When singer Roberta Flack was asked by Hotspots magazine if she was nervous about recording the film's title theme song, even after knowing what it would be about, she responded, "Afraid of singing a song about love? Never. I was so glad when that song charted. People who did not know that the song was about love between two men loved that song. I would talk about it in my shows, and about how love is love. Between a man and a woman, between two men, between two women. Love is universal, like music."

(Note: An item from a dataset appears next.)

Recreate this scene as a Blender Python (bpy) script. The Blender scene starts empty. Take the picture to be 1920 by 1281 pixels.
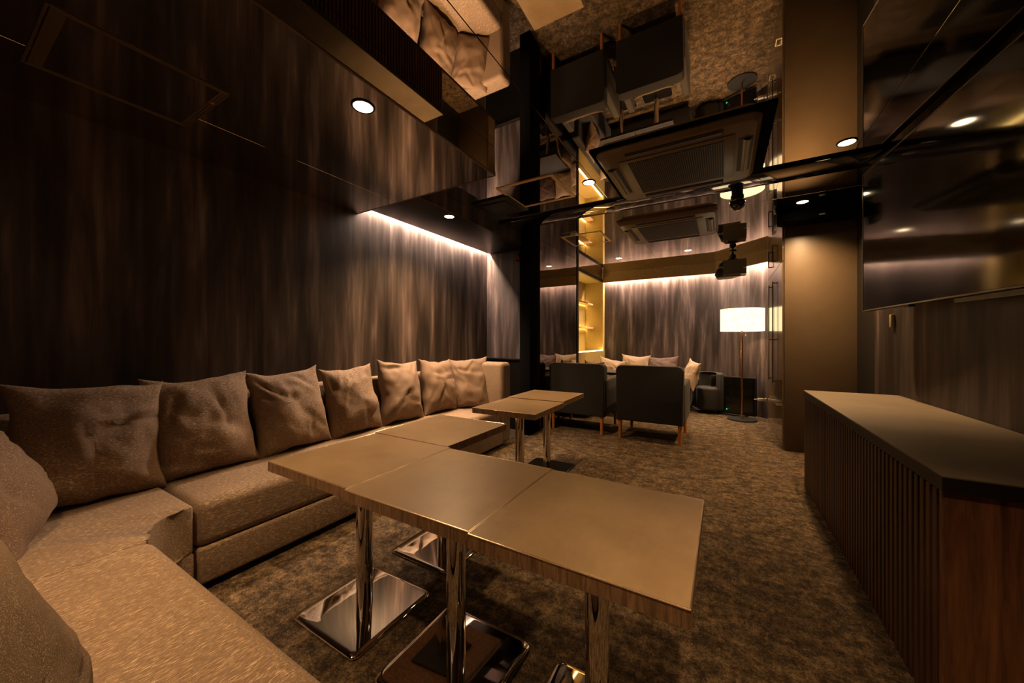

This film's producer, Daniel Melnick, said of it in the documentary The Celluloid Closet (1995) that he had "had the unpleasant task of running the rough cut of the film" for a person who was not of "the film world, nor the intellectual world, nor the world of letters and arts." Visibly uncomfortable during the screening, at the scene in the film when the two men kiss, the man "jumped up and said 'You made a goddamn faggot movie!' and stormed out." The man in question was rumored to be Colorado oil tycoon Marvin Davis, the then-new owner of 20th Century Fox.
For the "making love" scene, actors Michael Ontkean and Harry Hamlin only agreed to kiss and be in bed together, but refused to do the simulated sex sequence, which was a last minute addition by director Arthur Hiller. Therefore, the film's screenwriter, Barry Sandler, and a location manager went to West Hollywood and found two similarly-built extras for the scene.
Screenwriter Barry Sandler attended a packed opening night screening of the film in 1982, and was confused by the makeup of the audience in line. His idea that the studio sold them without telling them it was a gay-themed film came true when screams and walkouts occurred after the first kiss 45 minutes in.
Inside joke: Cast as a TV network executive fighting to bring quality to television, former "Charlie's Angels" star Kate Jackson looks disdainfully at a script for a TV series titled "Callahan's Dolls".